В тумане голов наших бродят бессвязно кое-какие исторические имена, названия городов и войн, какие-то годы и цифры, но не только года, столетия мешаются и перепутываются в них. Мы выходим из пансиона такими же детьми, какими вошли в него, – только детьми, потерявшими пушистость щек и уже начинающими подбривать и подстригать усы и бороду. При нашем невежестве и отсутствии умственного развития мы принимаем все на веру и, безусловно, и входим в избитую колею, не только не понимая возможности какой-либо другой, лучшей жизни, различной от нашей, но даже не будучи в состоянии вообразить что-нибудь лучшее. Нечего и говорить о чувстве общественном, гражданском. О пробуждении его едва ли думало тогдашнее воспитание. Чинопочитание, покорность до того были вкоренены в нас в родительских домах и потом развиты в пансионе, что мы, вступая в свет, совершенно теряемся и робеем при появлении каждой титулованной особы и при взгляде на всякую блестящую обстановку. При этом у нас только возникает одна мысль: «Как бы поскорей добиться до всего этого?».

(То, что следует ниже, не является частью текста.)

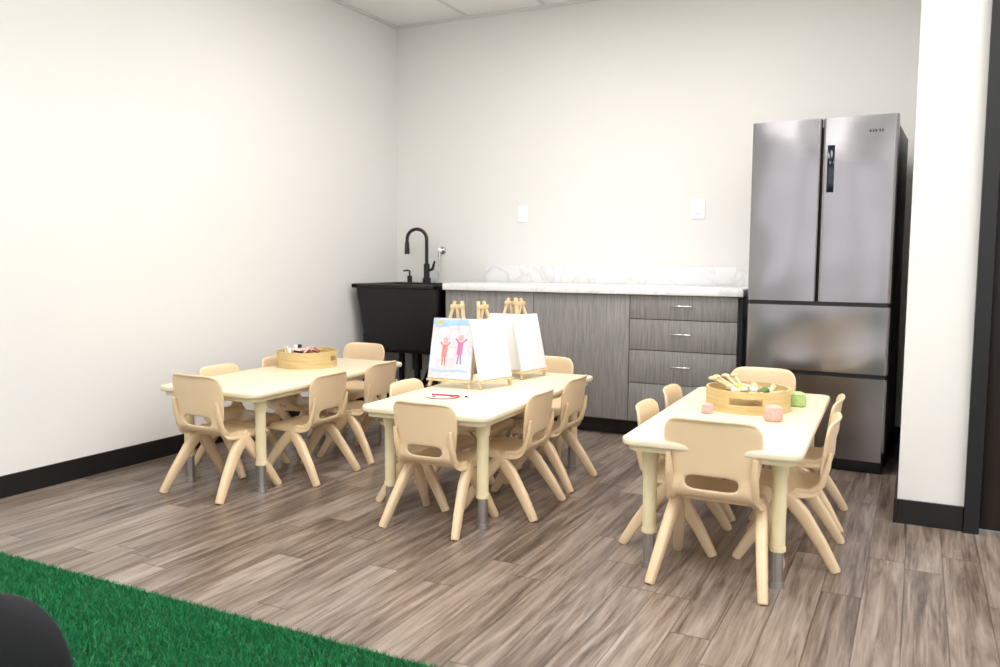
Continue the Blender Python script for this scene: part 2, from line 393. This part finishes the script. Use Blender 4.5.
# ---------------------------------------------------------------- chair
def chair_shell():
    cols=[-1,-0.86,-0.6,-0.2,0.2,0.6,0.86,1]
    rows=[(.150,.228,.128),(.166,.252,.140),(.150,.276,.148),(.08,.275,.152),(0,.269,.152),(-.07,.271,.150),(-.108,.284,.144),(-.122,.308,.137),(-.130,.352,.138),(-.133,.372,.143),(-.142,.445,.153),(-.150,.505,.152),(-.155,.529,.140),(-.166,.533,.132)]
    bm=bmesh.new(); g=[]
    for i,(y,z,hw) in enumerate(rows):
        r=[]
        for s in cols:
            yy,zz=y,z
            a=abs(s)
            if 2<=i<=6: zz+= -0.024 if a==1 else (0.003 if a>0.8 else 0)
            if i<=1: zz+= -0.008 if a==1 else 0; 
            if i<=2: yy-= 0.012 if a==1 else 0
            if i>=8: yy+= 0.026 if a==1 else (0.016 if a>0.8 else (0.006 if a>0.5 else 0))
            if i==7: yy+= 0.012 if a==1 else 0
            if i==11: zz-=0.008 if a==1 else 0
            if i>=12: zz-= 0.014 if a==1 else (0.003 if a>0.8 else 0)
            r.append(bm.verts.new((s*hw,yy,zz)))
        g.append(r)
    for i in range(len(rows)-1):
        for k in range(len(cols)-1):
            if i==7 and 2<=k<=4: continue
            bm.faces.new((g[i][k],g[i][k+1],g[i+1][k+1],g[i+1][k]))
    bmesh.ops.recalc_face_normals(bm,faces=bm.faces)
    me=bpy.data.meshes.new('tmpshell'); bm.to_mesh(me); bm.free()
    o=bpy.data.objects.new('tmpshell',me); scene.collection.objects.link(o)
    s=o.modifiers.new('s','SOLIDIFY'); s.thickness=0.012; s.offset=0
    u=o.modifiers.new('u','SUBSURF'); u.levels=2; u.render_levels=2
    dg=bpy.context.evaluated_depsgraph_get(); m2=bpy.data.meshes.new_from_object(o.evaluated_get(dg))
    bpy.data.objects.remove(o); return m2
shell=chair_shell()
b=B('childrens_chair')
t=bmesh.new(); t.from_mesh(shell); b.merge(t,'chair')
for sx in (-1,1):
    for sy in (-1,1):
        pts=[(sx*.130,-sy*.030,.262),(sx*.136,sy*.010,.235),(sx*.143,sy*.055,.185),(sx*.158,sy*.120,.092),(sx*.172,sy*.172,.006),(sx*.173,sy*.175,0.0)]
        rr=[(.016,.020),(.018,.028),(.018,.027),(.017,.022),(.015,.018),(.013,.015)]
        b.sweep(pts,rr,'chair',16,power=3.0,up=(1,0,0))
    b.sweep([(sx*.128,-.02,.268),(sx*.128,-.075,.268),(sx*.130,-.110,.30),(sx*.130,-.130,.37),(sx*.132,-.138,.42)],[(.013,.014),(.014,.014),(.013,.013),(.012,.011),(.008,.006)],'chair',12,power=2.5,up=(1,0,0))
b.box((0,0.0,.252),(.25,.03,.022),'chair',.006)
chair_me=b.mesh(angle=60)
def chair(x,y,rot,sc=1.0): place(chair_me,'childrens_chair',(x,y,0),rot,sc)

# ---------------------------------------------------------------- table
TH=0.476; TL=1.30; TW=0.585
b=B('childrens_table')
b.rrect(TW/2,TL/2,0.05,TH-0.026,TH,'table',0.008)
b.rrect(TW/2-0.02,TL/2-0.02,0.04,TH-0.045,TH-0.026,'tableleg',0.002)
for sx in (-1,1):
    for sy in (-1,1):
        x,y=sx*.215,sy*(TL/2-.125)
        b.cyl((x,y,TH-0.03),(x,y,TH-0.10),0.034,'tableleg',0.027)
        b.cyl((x,y,TH-0.06),(x,y,0.135),0.024,'tableleg')
        b.cyl((x,y,0.14),(x,y,0.125),0.027,'tableleg')
        b.cyl((x,y,0.13),(x,y,0.02),0.0205,'legmetal')
        b.cyl((x,y,0.022),(x,y,0.0),0.024,'legmetal',0.025)
table_me=b.mesh()
T=[(-2.91,3.37,3.0),(-1.75,3.38,2.0),(-0.605,3.30,1.5)]
for t_ in T: place(table_me,'childrens_table',(t_[0],t_[1],0),t_[2])

chair(-2.86,2.80,-2,1.04); chair(-1.71,2.855,0,0.97); chair(-0.574,2.80,0,1.06)
chair(-3.05,4.05,180,1.03); chair(-1.82,4.09,182,1.0); chair(-0.66,4.03,180,1.03)
for X_,ys in ((-2.69,(3.2,3.68)),(-1.565,(3.2,3.67)),(-0.405,(3.17,3.64))):
    chair(X_+0.02,ys[0],92,0.97); chair(X_-0.005,ys[1],91,0.97)
for X_,ys in ((-3.075,(3.15,3.62)),(-1.925,(3.15,3.62)),(-0.79,(3.13,3.58))):
    chair(X_-0.01,ys[0],-88,0.97); chair(X_-0.03,ys[1],-88,0.97)

# ---------------------------------------------------------------- trays
def tray(name,x,y,rot,fill):
    b=B(name); z=TH; R=0.165; h=0.088
    b.lathe([(0,0.0),(R-0.006,0.0),(R-0.006,0.012),(0,0.012)],'tray')
    seg=72
    t=bmesh.new()
    def slot(k,j):
        for c in (0,36):
            d=min(abs(k-c),72-abs(k-c))
            if j==1 and d<=4: return True
        return False
    zs=[0,0.035,0.062,h]
    for k in range(seg):
        a0,a1=2*math.pi*k/seg,2*math.pi*(k+1)/seg
        for j in range(3):
            if slot(k,j): continue
            q=[]
            for r_ in (R,R-0.009):
                for a in (a0,a1):
                    for zz in (zs[j],zs[j+1]): q.append(t.verts.new((r_*math.cos(a),r_*math.sin(a),zz)))
            o0,o1,o2,o3,i0,i1,i2,i3=q
            t.faces.new((o0,o2,o3,o1)); t.faces.new((i0,i1,i3,i2)); t.faces.new((o1,o3,i3,i1)); t.faces.new((o0,i0,i2,o2))
            if slot((k-1)%seg,j): t.faces.new((o0,o1,i1,i0))
            if slot((k+1)%seg,j): t.faces.new((o2,i2,i3,o3))
    bmesh.ops.remove_doubles(t,verts=t.verts,dist=1e-5)
    b.merge(t,'tray')
    fill(b)
    b.obj((x,y,z),rot)
def fill_crayons(b):
    cols=['canvas','blue','yellow','purple','canvas','leaf','pine','dark','pink','canvas','coral','tableleg']
    for i in range(60):
        a=random.uniform(0,math.tau); r=random.uniform(0,0.10); an=random.uniform(0,math.tau); L=random.uniform(0.035,0.05)
        z=0.025+0.04*random.random()+ (0.035 if r<0.07 else 0)
        c=Vector((r*math.cos(a),r*math.sin(a),z)); d=Vector((math.cos(an)*L,math.sin(an)*L,random.uniform(-0.008,0.014)))
        b.cyl(c-d,c+d,0.006,random.choice(cols),seg=10); 
    for i in range(6):
        a=random.uniform(2.2,4.2); b.cyl((0.1*math.cos(a),0.1*math.sin(a),0.03),(0.11*math.cos(a),0.11*math.sin(a),0.11),0.012,random.choice(['canvas','dark','red','plate']),seg=12)
def fill_toys(b):
    for i in range(40):
        a=random.uniform(0,math.tau); r=random.uniform(0,0.115)
        k=random.random(); c=Vector((r*math.cos(a),r*math.sin(a),0.045+0.045*random.random()))
        if k<0.45:
            an=random.uniform(0,math.tau); d=Vector((math.cos(an)*0.04,math.sin(an)*0.04,random.uniform(-0.01,0.02)))
            b.sweep([c-d,c,c+d],[0.007,0.009,0.012],random.choice(['pine','chair','tray']),10)
        elif k<0.85: b.ball(c,0.017+0.008*random.random(),random.choice(['canvas','leaf','pine','tableleg','yellow','canvas']),sc=(1,0.8,0.7),seg=14)
        else: b.box(c,(0.05,0.03,0.015),random.choice(['pine','canvas']),0.003)
    ang0=rad(-260)
    for an in (2.2,2.6,3.0,1.9):
        p0=Vector((0,0,0.05)); p1=Vector((0.14*math.cos(an+ang0),0.14*math.sin(an+ang0),0.115))
        b.cyl(p0,p1,0.007,'pine',seg=10); b.ball(p1,0.018,'pine',sc=(1,1,0.5),seg=14)
tray('crayon_tray',-3.03,3.62,20,fill_crayons)
tray('toy_food_tray',-0.60,3.43,275,fill_toys)
def yarn(name,m,x,y,s=0.028):
    b=B(name); b.lathe([(0,0),(s*0.8,0),(s,s*0.3),(s*1.02,s),(s*0.85,s*1.6),(s*0.5,s*1.8),(0,s*1.85)],m,24)
    for k in range(6):
        zz=s*(0.25+0.25*k); rr=s*(0.99 if k<4 else 0.9)
        b.sweep([(rr*math.cos(a),rr*math.sin(a),zz+0.002*math.sin(3*a)) for a in [math.tau*i/20 for i in range(21)]],0.0018,m,6)
    b.obj((x,y,TH))
yarn('pink_play_cup',"pink",-0.465,3.20,0.033); yarn('green_play_cup','greenc',-0.425,3.58,0.033); yarn('pink_play_cup','pink',-0.72,3.24,0.022)

# ---------------------------------------------------------------- easels
def painting_mat():
    m=bpy.data.materials.new('child_painting'); m.use_nodes=True
    nt=m.node_tree; bs=nt.nodes['Principled BSDF']; L=nt.links.new; N=nt.nodes.new
    tc=N('ShaderNodeTexCoord')
    n=N('ShaderNodeTexNoise'); n.inputs['Scale'].default_value=9; n.inputs['Detail'].default_value=3; L(tc.outputs['Object'],n.inputs['Vector'])
    r=N('ShaderNodeValToRGB'); e=r.color_ramp.elements
    e[0].position=0.0; e[0].color=srgb(226,225,226); e[1].position=1; e[1].color=srgb(226,225,226)
    for p,c in ((0.36,(226,224,226)),(0.45,(233,198,208)),(0.52,(226,222,226)),(0.57,(226,224,227)),(0.64,(200,212,230)),(0.70,(226,224,226))):
        a=e.new(p); a.color=srgb(*c)
    L(n.outputs['Fac'],r.inputs['Fac'])
    L(r.outputs['Color'],bs.inputs['Base Color']); bs.inputs['Roughness'].default_value=0.7
    return m
M['painting']=painting_mat()
def easel(x,y,rot,art=False,hz=0.40,cw=0.22,ch=0.285):
    b=B('tabletop_easel')
    tilt=rad(13)
    for sx in (-1,1):
        b.sweep([(sx*0.105,-0.03,0.003),(sx*0.018,0.068,hz)],[(0.008,0.0055)]*2,'pine',8,power=6,up=(1,0,0))
    b.sweep([(0,0.055,hz-0.03),(0,0.135,0.003)],[(0.008,0.0055)]*2,'pine',8,power=6,up=(1,0,0))
    b.box((0,0.055,hz-0.025),(0.07,0.014,0.018),'pine',0.002)
    b.box((0,-0.027,0.035),(0.23,0.032,0.010),'pine',0.002)
    b.box((0,0.0,0.135),(0.12,0.008,0.012),'pine',0.002)
    mx=Matrix.Translation((0,-0.030,0.041))@Matrix.Rotation(-tilt,4,'X')
    b.box((0,0,ch/2),(cw,0.014,ch),'canvas',0.002,mx)
    if art:
        b.box((0,-0.0078,ch/2),(cw-0.002,0.001,ch-0.002),'painting',0,mx)
        k=[0]
        def st(pts,m,w=0.004):
            k[0]+=1
            b.sweep([(p[0],-0.0086-0.00006*k[0],p[1]) for p in pts],[(0.0006,w)]*len(pts),m,8,mx,up=(0,1,0))
        st([(-0.107,0.268),(-0.03,0.262),(0.05,0.268),(0.107,0.264)],'sky',0.015); st([(-0.10,0.245),(-0.02,0.25)],'sky',0.006)
        st([(-0.085,0.262),(-0.06,0.266)],'yellow',0.010)
        st([(-0.035,0.10),(-0.033,0.16)],'coral',0.014); st([(-0.033,0.165),(-0.033,0.192)],'pink',0.012); st([(-0.06,0.17),(-0.033,0.145),(-0.008,0.172)],'coral',0.0045)
        st([(-0.042,0.06),(-0.04,0.10)],'coral',0.0045); st([(-0.026,0.06),(-0.03,0.10)],'coral',0.0045)
        st([(0.045,0.115),(0.047,0.175)],'magenta',0.014); st([(0.047,0.18),(0.047,0.207)],'pink',0.012); st([(0.02,0.19),(0.047,0.162),(0.078,0.19)],'magenta',0.0045)
        st([(0.038,0.07),(0.042,0.115)],'purple',0.0045); st([(0.056,0.07),(0.052,0.115)],'purple',0.0045)
        st([(-0.1,0.04),(-0.03,0.035),(0.05,0.042),(0.1,0.036)],'sky',0.006)
    b.obj((x,y,TH),rot)
easel(-1.935,3.34,2,True); easel(-1.775,3.43,75); easel(-1.87,3.78,0); easel(-1.755,3.81,80)
b=B('paint_palette'); b.lathe([(0,0.002),(0.05,0.002),(0.075,0.008),(0.078,0.008),(0.076,0.004),(0.05,0),(0,0)],'canvas',32)
for i in range(6):
    a=i*math.tau/6; b.ball((0.045*math.cos(a),0.045*math.sin(a),0.003),0.010,['red','blue','yellow','purple','leaf','pink'][i],sc=(1,1,0.3),seg=12)
b.obj((-1.83,3.08,TH))
b=B('paint_brush'); b.cyl((-0.08,0,0.010),(0.05,0,0.010),0.004,'red',seg=10); b.cyl((0.05,0,0.010),(0.07,0,0.009),0.005,'chrome',seg=10); b.cyl((0.07,0,0.009),(0.09,0,0.006),0.005,'dark',0.001,seg=10); b.obj((-1.78,3.05,TH+0.004),10)
b=B('white_paper_sheet'); b.box((0,0,0.001),(0.14,0.10,0.001),'canvas'); b.obj((-1.66,3.12,TH),20)

# ---------------------------------------------------------------- dark chair in the foreground
b=B('black_lounge_chair')
b.ball((0,0,0.285),0.15,'blackfabric',sc=(0.84,0.45,1.10),seg=40)
b.ball((0,0.16,0.22),0.17,'blackfabric',sc=(0.85,1,0.35),seg=40)
for sx in (-0.09,0.09):
    for yy in (0.02,0.26): b.cyl((sx,yy,0.2),(sx*1.2,yy,0.0),0.014,'blackplastic')
b.obj((-1.475,0.90,0.006),205)

# ---------------------------------------------------------------- world
w=bpy.data.worlds.new('World'); scene.world=w; w.use_nodes=True
w.node_tree.nodes['Background'].inputs[0].default_value=(0.98,0.98,1,1); w.node_tree.nodes['Background'].inputs[1].default_value=1.75

# ---------------------------------------------------------------- camera
cam=bpy.data.cameras.new('camera'); co=bpy.data.objects.new('camera',cam); scene.collection.objects.link(co)
F=829.0
Yc=Vector((420,-71,F)).normalized(); Xc=Vector((1650,83,-F)); Xc=(Xc-Yc*Xc.dot(Yc)).normalized(); Zc=Xc.cross(Yc)
right=Vector((Xc[0],Yc[0],Zc[0])); down=Vector((Xc[1],Yc[1],Zc[1])); fwd=Vector((Xc[2],Yc[2],Zc[2]))
mw=Matrix((( right[0],-down[0],-fwd[0],0),(right[1],-down[1],-fwd[1],0),(right[2],-down[2],-fwd[2],1.07),(0,0,0,1)))
co.matrix_world=mw
cam.sensor_width=36; cam.lens=36*F/1000; cam.clip_start=0.05
cam.dof.use_dof=True; cam.dof.focus_distance=3.9; cam.dof.aperture_fstop=4.0
scene.camera=co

Вот каких полезных деятелей приготовлял для отечества благородный пансион» (132; 26–27).
Панаев обучался в Благородном пансионе в первой половине столетия. Лучше ли были результаты учебы во второй его половине?
При поступлении в высшие учебные заведения выпускники средней школы должны были сдавать вступительные экзамены, которые были весьма несложны и ориентированы на не бог весть какой уровень знаний. Весьма любопытная оценка вступительных экзаменов в Московский университет и их итогов дана В. О. Ключевским. На трех страницах письма к другу он описывает ход экзаменов по всем дисциплинам, сопровождая это такими оценками: «Этим кончилась математическая комедия… Муза! Воспой милосердие математиков-профессоров!.. Священник спросил меня, сколько было вселенских соборов, когда и по какому случаю был последний. Я сказал. Он взглянул на Сергиевского, произнесши «семинарист», тот кивнул головой – и дело кончено: «удовлетворительно»… И досталась же мне из географии самая чушь: о политическом состоянии Австралии. Я сказал кое-что, прибавив в заключение, что это такая вещь, о которой я мало знаю подробностей. «Возьмите еще билет», – сказал плешивый экзаменатор. Я взял еще хуже: о племенах Российской империи; сказал, что знал, по крайней мере на половину вопросов ответил глубокомысленным молчанием и кончил тем, что спросил: «Сколько мне?» – «Удовлетворительно» (отметим, что на вступительном экзамене выставлялись «неудовлетворительно», «удовлетворительно» и «весьма удовлетворительно», то есть ответы Ключевского были оценены высоко. – Л. Б.)… Хронологию нужно было определять приблизительно: половинами, четвертями века – и довольно; так определил я время царствования Людовика XI… По-немецки диктовка для нас – семинаристов – дело непривычное; но лексикон и, если найдутся, люди выручат; а перевод ничего не стоит, лишь имей лексикон в руках; перевод устный тоже ничего не стоит; вопросы не мудрые. А по-французски? О, французы – народ деликатный; они даже не заставляли писать под диктовку, а просто ограничились одним устным переводом, при котором, не скупясь, сказывают незнакомые слова. Вот и весь экзамен; теперь ты видишь, дело ли это».
Не правда ли, невелика трудность – сдать такой экзамен? И тем не менее… «Кажется, – опять спрашиваю я, – немудреная вещь этот экзамен? А между тем везде у нас говорят, что ныне особенно строг был августовский экзамен в Москве, что петербургский даже несравненно слабее. Да вот и факт: за латинский язык и сочинение не допустили даже к продолжению экзамена в одной аудитории… из 22 целых 20 человек (в том числе всех пензенских гимназистов без исключения, которые приехали в Москву в университет). Но ведь это не по нашей, не по семинарской части: здесь дело идет о латыни и орфографии; а именно на этом и просаживается гимназическая братия. Таким образом, приемка по десяти процентов никого из вас не должна возмущать. А то очень забавно: из 22 двое вступили!» (87; 26–29).